--- begin INFORMATION PROVIDED ---

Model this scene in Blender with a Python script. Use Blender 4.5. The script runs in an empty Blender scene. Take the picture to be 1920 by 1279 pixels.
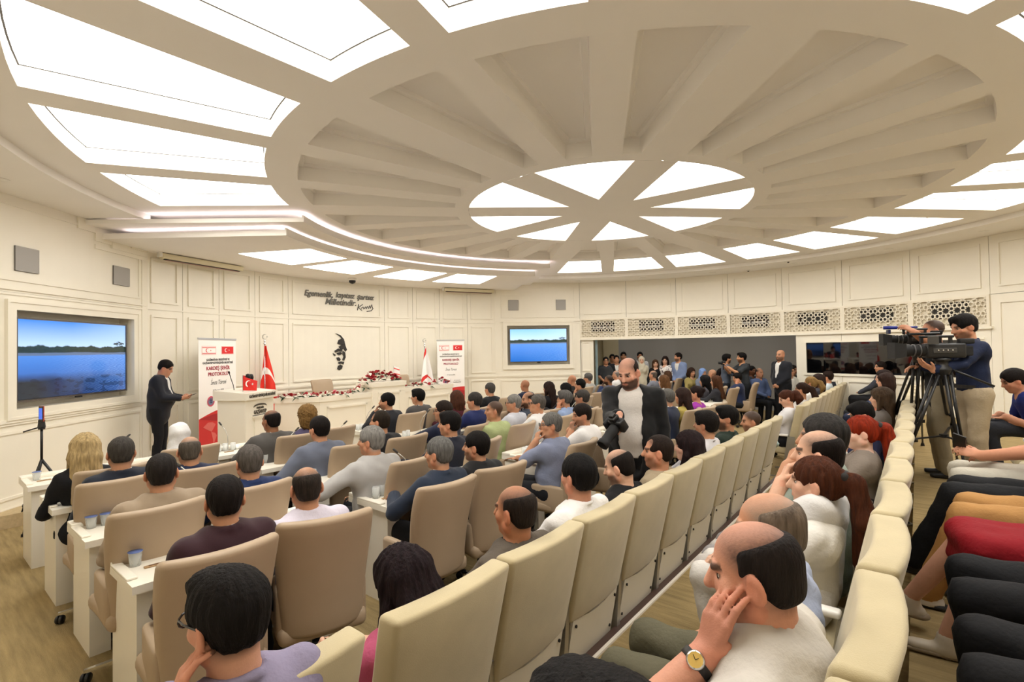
import bpy, bmesh, math, random
import numpy as np
from mathutils import Matrix, Vector
R = math.radians
rnd = random.Random(7)
SC = bpy.context.scene
COL = SC.collection

# ---------------------------------------------------------------- camera, world, exposure
F, PITCH, ROLL = 939.1, .0171, -.0159            # focal length in pixels of a 1920 wide frame
CAM = np.array([0., 0., 1.92])
cd = bpy.data.cameras.new('camera'); cam = bpy.data.objects.new('camera', cd); COL.objects.link(cam)
cd.sensor_width = 36; cd.lens = F/1920*36; cd.clip_start = .05; cd.clip_end = 100
_f = Vector((0, math.cos(PITCH), math.sin(PITCH))); _r = Vector((1, 0, 0)); _u = _r.cross(_f)
_x = math.cos(ROLL)*_r+math.sin(ROLL)*_u; _y = -math.sin(ROLL)*_r+math.cos(ROLL)*_u
cam.matrix_world = Matrix(((_x.x, _y.x, -_f.x, 0), (_x.y, _y.y, -_f.y, 0), (_x.z, _y.z, -_f.z, CAM[2]), (0, 0, 0, 1)))
SC.camera = cam
w = bpy.data.worlds.new('world'); SC.world = w; w.use_nodes = True
w.node_tree.nodes['Background'].inputs[0].default_value = (.5, .48, .45, 1)
w.node_tree.nodes['Background'].inputs[1].default_value = .05
SC.view_settings.view_transform = 'Standard'; SC.view_settings.look = 'None'
SC.view_settings.gamma = 1; SC.view_settings.use_curve_mapping = False
SC.view_settings.exposure = 0.68
SKY_W, COVE_W, SPOT_W = 4.2, 4.0, 8.0            # glow of the lit ceiling panels, cove strips, downlights
try:
    SC.cycles.use_denoising = True; SC.cycles.max_bounces = 8; SC.cycles.diffuse_bounces = 5; SC.cycles.glossy_bounces = 3
    SC.cycles.sample_clamp_indirect = 6; SC.cycles.caustics_reflective = False; SC.cycles.caustics_refractive = False
except Exception: pass

# ---------------------------------------------------------------- room frame: C = centre of the round ceiling, U = way the audience faces, V = to its right
C = np.array([1.347, 7.12]); TH = R(141)
U = np.array([math.cos(TH), math.sin(TH)]); V = np.array([U[1], -U[0]])
ZC, ZS, ZD = 3.92, 3.84, 3.62                    # ceiling, outer soffit, dropped ceiling over the stage
PLAT, TIER1, TIER2 = .15, .22, .48               # floor levels
RS, RW = 7.4, 7.55                               # radius of the stage wall and of the gallery wall
FACE = TH-math.pi/2                              # z turn that makes a local +Y look along U
def W(a, b, z=0.): p = C+a*U+b*V; return Vector((p[0], p[1], z))
def pol(r, az, z=0.): return Vector((C[0]+r*math.cos(R(az)), C[1]+r*math.sin(R(az)), z))
def ray(px, py):
    x = (px-960)/F; y = -(py-639.5)/F; c, s = math.cos(ROLL), math.sin(ROLL); x, y = c*x-s*y, s*x+c*y
    return np.array([x, math.cos(PITCH)-math.sin(PITCH)*y, math.sin(PITCH)+math.cos(PITCH)*y])
def atz(px, py, z): r = ray(px, py); return CAM+r*((z-CAM[2])/r[2])
def ata(px, py, a): r = ray(px, py); return CAM+r*((a-(CAM[:2]-C)@U)/(r[:2]@U))
def aty(px, py, Y): r = ray(px, py); return CAM+r*(Y/r[1])
def ab(P): d = np.array(P[:2])-C; return float(d@U), float(d@V)

# ---------------------------------------------------------------- materials
def lin(h):
    if isinstance(h, str):
        h = h.lstrip('#'); h = h if len(h) == 6 else ''.join(q*2 for q in h); c = [int(h[i:i+2], 16)/255 for i in (0, 2, 4)]
        return tuple(v/12.92 if v <= .04045 else ((v+.055)/1.055)**2.4 for v in c)
    return tuple(h[:3])
MATS = {}
def mat(name, col, rough=.5, metal=0., noise=0., nscale=20., bump=0., bscale=150., stretch=(1, 1, 1), emit=0., ecol=None, spec=.5, sheen=0., alpha=1., trans=0., vcol=False):
    if name in MATS: return MATS[name]
    m = bpy.data.materials.new(name); m.use_nodes = True; t = m.node_tree; n = t.nodes; L = t.links
    b = n['Principled BSDF']; c = lin(col)
    b.inputs['Base Color'].default_value = (*c, 1); b.inputs['Roughness'].default_value = rough; b.inputs['Metallic'].default_value = metal
    b.inputs['Specular IOR Level'].default_value = spec
    if sheen: b.inputs['Sheen Weight'].default_value = sheen
    if trans: b.inputs['Transmission Weight'].default_value = trans
    if alpha < 1: b.inputs['Alpha'].default_value = alpha
    if emit: b.inputs['Emission Color'].default_value = (*(lin(ecol) if ecol else c), 1); b.inputs['Emission Strength'].default_value = emit
    src = None
    if vcol:
        a = n.new('ShaderNodeVertexColor'); a.layer_name = 'Col'; L.new(a.outputs[0], b.inputs['Base Color']); src = a.outputs[0]
    if noise or bump:
        tc = n.new('ShaderNodeTexCoord'); mp = n.new('ShaderNodeMapping'); mp.inputs['Scale'].default_value = stretch
        L.new(tc.outputs['Object'], mp.inputs[0])
    if noise:
        nz = n.new('ShaderNodeTexNoise'); nz.inputs['Scale'].default_value = nscale; nz.inputs['Detail'].default_value = 4
        L.new(mp.outputs[0], nz.inputs[0])
        mx = n.new('ShaderNodeMix'); mx.data_type = 'RGBA'; mx.blend_type = 'MULTIPLY'; mx.inputs[0].default_value = 1
        rp = n.new('ShaderNodeMapRange'); rp.inputs[1].default_value = .25; rp.inputs[2].default_value = .75
        rp.inputs[3].default_value = 1-noise; rp.inputs[4].default_value = 1+noise*.6
        L.new(nz.outputs[0], rp.inputs[0]); L.new(rp.outputs[0], mx.inputs[7])
        if src: L.new(src, mx.inputs[6])
        else: mx.inputs[6].default_value = (*c, 1)
        L.new(mx.outputs[2], b.inputs['Base Color'])
    if bump:
        nb = n.new('ShaderNodeTexNoise'); nb.inputs['Scale'].default_value = bscale; nb.inputs['Detail'].default_value = 3
        L.new(mp.outputs[0], nb.inputs[0]); bp = n.new('ShaderNodeBump'); bp.inputs['Strength'].default_value = bump; bp.inputs['Distance'].default_value = .01
        L.new(nb.outputs[0], bp.inputs['Height']); L.new(bp.outputs[0], b.inputs['Normal'])
    MATS[name] = m; return m
def cloth(col, kind='cloth'):
    key = f'{kind} {col}'
    if kind == 'hair': return mat(key, tuple(v*.62 for v in lin(col)), .7, noise=.5, nscale=70, bump=.6, bscale=160, stretch=(1, 1, .15), spec=.16)
    col = tuple(v*.88 for v in lin(col))
    if kind == 'suit': return mat(key, col, .75, noise=.10, nscale=9, bump=.25, bscale=350, sheen=.1, spec=.25)
    return mat(key, col, .8, noise=.07, nscale=12, bump=.3, bscale=60, spec=.25)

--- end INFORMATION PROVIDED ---

== PROBLEM DETAILS ==
Transcribe the listing in full. Omit the pictures and keep every line exact.

== FINISHED ANSWER ==
Model this scene in Blender with a Python script. Use Blender 4.5. The script runs in an empty Blender scene. Take the picture to be 1920 by 1279 pixels.
import bpy, bmesh, math, random
import numpy as np
from mathutils import Matrix, Vector
R = math.radians
rnd = random.Random(7)
SC = bpy.context.scene
COL = SC.collection

# ---------------------------------------------------------------- camera, world, exposure
F, PITCH, ROLL = 939.1, .0171, -.0159            # focal length in pixels of a 1920 wide frame
CAM = np.array([0., 0., 1.92])
cd = bpy.data.cameras.new('camera'); cam = bpy.data.objects.new('camera', cd); COL.objects.link(cam)
cd.sensor_width = 36; cd.lens = F/1920*36; cd.clip_start = .05; cd.clip_end = 100
_f = Vector((0, math.cos(PITCH), math.sin(PITCH))); _r = Vector((1, 0, 0)); _u = _r.cross(_f)
_x = math.cos(ROLL)*_r+math.sin(ROLL)*_u; _y = -math.sin(ROLL)*_r+math.cos(ROLL)*_u
cam.matrix_world = Matrix(((_x.x, _y.x, -_f.x, 0), (_x.y, _y.y, -_f.y, 0), (_x.z, _y.z, -_f.z, CAM[2]), (0, 0, 0, 1)))
SC.camera = cam
w = bpy.data.worlds.new('world'); SC.world = w; w.use_nodes = True
w.node_tree.nodes['Background'].inputs[0].default_value = (.5, .48, .45, 1)
w.node_tree.nodes['Background'].inputs[1].default_value = .05
SC.view_settings.view_transform = 'Standard'; SC.view_settings.look = 'None'
SC.view_settings.gamma = 1; SC.view_settings.use_curve_mapping = False
SC.view_settings.exposure = 0.68
SKY_W, COVE_W, SPOT_W = 4.2, 4.0, 8.0            # glow of the lit ceiling panels, cove strips, downlights
try:
    SC.cycles.use_denoising = True; SC.cycles.max_bounces = 8; SC.cycles.diffuse_bounces = 5; SC.cycles.glossy_bounces = 3
    SC.cycles.sample_clamp_indirect = 6; SC.cycles.caustics_reflective = False; SC.cycles.caustics_refractive = False
except Exception: pass

# ---------------------------------------------------------------- room frame: C = centre of the round ceiling, U = way the audience faces, V = to its right
C = np.array([1.347, 7.12]); TH = R(141)
U = np.array([math.cos(TH), math.sin(TH)]); V = np.array([U[1], -U[0]])
ZC, ZS, ZD = 3.92, 3.84, 3.62                    # ceiling, outer soffit, dropped ceiling over the stage
PLAT, TIER1, TIER2 = .15, .22, .48               # floor levels
RS, RW = 7.4, 7.55                               # radius of the stage wall and of the gallery wall
FACE = TH-math.pi/2                              # z turn that makes a local +Y look along U
def W(a, b, z=0.): p = C+a*U+b*V; return Vector((p[0], p[1], z))
def pol(r, az, z=0.): return Vector((C[0]+r*math.cos(R(az)), C[1]+r*math.sin(R(az)), z))
def ray(px, py):
    x = (px-960)/F; y = -(py-639.5)/F; c, s = math.cos(ROLL), math.sin(ROLL); x, y = c*x-s*y, s*x+c*y
    return np.array([x, math.cos(PITCH)-math.sin(PITCH)*y, math.sin(PITCH)+math.cos(PITCH)*y])
def atz(px, py, z): r = ray(px, py); return CAM+r*((z-CAM[2])/r[2])
def ata(px, py, a): r = ray(px, py); return CAM+r*((a-(CAM[:2]-C)@U)/(r[:2]@U))
def aty(px, py, Y): r = ray(px, py); return CAM+r*(Y/r[1])
def ab(P): d = np.array(P[:2])-C; return float(d@U), float(d@V)

# ---------------------------------------------------------------- materials
def lin(h):
    if isinstance(h, str):
        h = h.lstrip('#'); h = h if len(h) == 6 else ''.join(q*2 for q in h); c = [int(h[i:i+2], 16)/255 for i in (0, 2, 4)]
        return tuple(v/12.92 if v <= .04045 else ((v+.055)/1.055)**2.4 for v in c)
    return tuple(h[:3])
MATS = {}
def mat(name, col, rough=.5, metal=0., noise=0., nscale=20., bump=0., bscale=150., stretch=(1, 1, 1), emit=0., ecol=None, spec=.5, sheen=0., alpha=1., trans=0., vcol=False):
    if name in MATS: return MATS[name]
    m = bpy.data.materials.new(name); m.use_nodes = True; t = m.node_tree; n = t.nodes; L = t.links
    b = n['Principled BSDF']; c = lin(col)
    b.inputs['Base Color'].default_value = (*c, 1); b.inputs['Roughness'].default_value = rough; b.inputs['Metallic'].default_value = metal
    b.inputs['Specular IOR Level'].default_value = spec
    if sheen: b.inputs['Sheen Weight'].default_value = sheen
    if trans: b.inputs['Transmission Weight'].default_value = trans
    if alpha < 1: b.inputs['Alpha'].default_value = alpha
    if emit: b.inputs['Emission Color'].default_value = (*(lin(ecol) if ecol else c), 1); b.inputs['Emission Strength'].default_value = emit
    src = None
    if vcol:
        a = n.new('ShaderNodeVertexColor'); a.layer_name = 'Col'; L.new(a.outputs[0], b.inputs['Base Color']); src = a.outputs[0]
    if noise or bump:
        tc = n.new('ShaderNodeTexCoord'); mp = n.new('ShaderNodeMapping'); mp.inputs['Scale'].default_value = stretch
        L.new(tc.outputs['Object'], mp.inputs[0])
    if noise:
        nz = n.new('ShaderNodeTexNoise'); nz.inputs['Scale'].default_value = nscale; nz.inputs['Detail'].default_value = 4
        L.new(mp.outputs[0], nz.inputs[0])
        mx = n.new('ShaderNodeMix'); mx.data_type = 'RGBA'; mx.blend_type = 'MULTIPLY'; mx.inputs[0].default_value = 1
        rp = n.new('ShaderNodeMapRange'); rp.inputs[1].default_value = .25; rp.inputs[2].default_value = .75
        rp.inputs[3].default_value = 1-noise; rp.inputs[4].default_value = 1+noise*.6
        L.new(nz.outputs[0], rp.inputs[0]); L.new(rp.outputs[0], mx.inputs[7])
        if src: L.new(src, mx.inputs[6])
        else: mx.inputs[6].default_value = (*c, 1)
        L.new(mx.outputs[2], b.inputs['Base Color'])
    if bump:
        nb = n.new('ShaderNodeTexNoise'); nb.inputs['Scale'].default_value = bscale; nb.inputs['Detail'].default_value = 3
        L.new(mp.outputs[0], nb.inputs[0]); bp = n.new('ShaderNodeBump'); bp.inputs['Strength'].default_value = bump; bp.inputs['Distance'].default_value = .01
        L.new(nb.outputs[0], bp.inputs['Height']); L.new(bp.outputs[0], b.inputs['Normal'])
    MATS[name] = m; return m
def cloth(col, kind='cloth'):
    key = f'{kind} {col}'
    if kind == 'hair': return mat(key, tuple(v*.62 for v in lin(col)), .7, noise=.5, nscale=70, bump=.6, bscale=160, stretch=(1, 1, .15), spec=.16)
    col = tuple(v*.88 for v in lin(col))
    if kind == 'suit': return mat(key, col, .75, noise=.10, nscale=9, bump=.25, bscale=350, sheen=.1, spec=.25)
    return mat(key, col, .8, noise=.07, nscale=12, bump=.3, bscale=60, spec=.25)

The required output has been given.